Keenan adds that legalizing polygamy would help to “protect, empower, and strengthen women, children, and families.” How? By ending the “isolation” where “crime and abuse can flourish unimpeded.” That is, if polygamy is legal, she says, victims of abuse would be more likely to report abuses to the authorities.

Finally, she argues that respect for religious freedom requires legalizing polygamy. It isn’t only fundamentalist Mormons she’s concerned about: she cites “academics” who “suggest” that there may be between 50 and 100,000 Muslims in the U.S. who practice polygamy.

What’s most significant here isn’t the quality of Keenan’s arguments. The quality is poor. The treatment of women in countries where polygamy is legal makes her optimism about the impact of legalizing it seem dangerously naive. And her appeal to religious freedom is—shall we say—selective. There are plenty of law-abiding Americans whose religious freedom is under genuine threat who could benefit from this kind of solicitude.

No, the most significant thing about Keenan’s argument is not, to paraphrase Samuel Johnson, that it’s made well, but that it’s made openly.

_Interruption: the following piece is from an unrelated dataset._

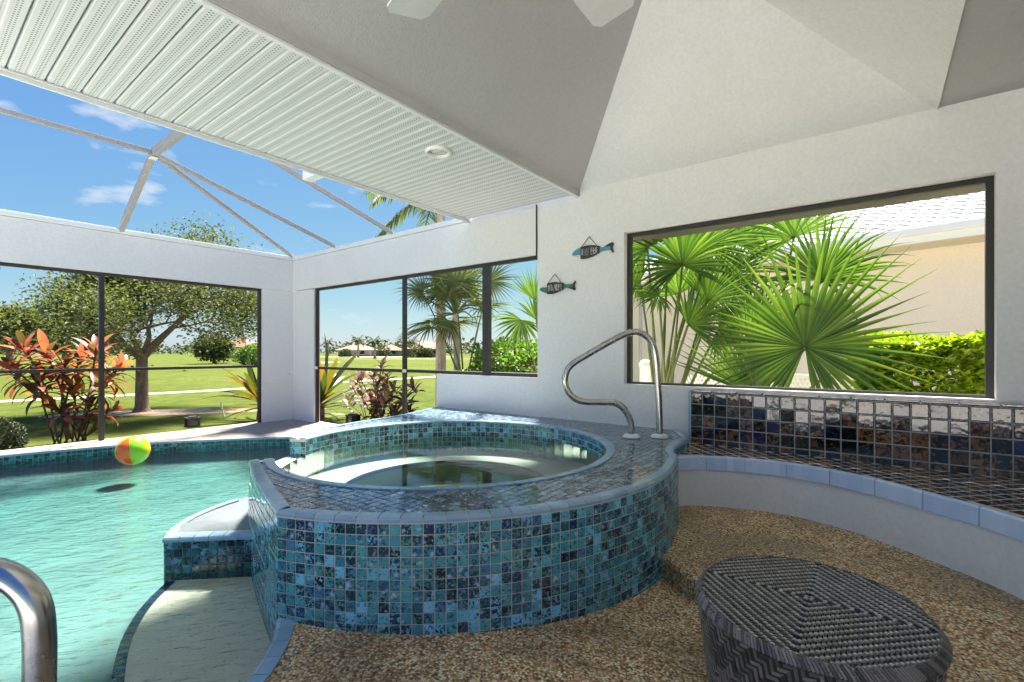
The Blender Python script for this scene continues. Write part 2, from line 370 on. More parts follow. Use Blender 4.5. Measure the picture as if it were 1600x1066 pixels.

As Dr. George pointed out in “First Things,” when Christians pointed out the logical link between same-sex marriage and polygamy, proponents of same-sex marriage rejected the connection. They insisted that “no one is arguing for the legal recognition of polygamous or polyamorous relationships as marriages!”

George writes in response, “That was then; this is now.” The “then” he referred to was last week; the now is today.

George predicts that Keenan’s article “will not produce a single serious critique by a major scholar or activist from the same-sex marriage movement.”

Now he would love to be wrong. But defenders of traditional marriage know that the enclosures that kept marriage a “monogamous and exclusive union” are being dismantled. And no one should be surprised by what emerges, least of all those doing the dismantling.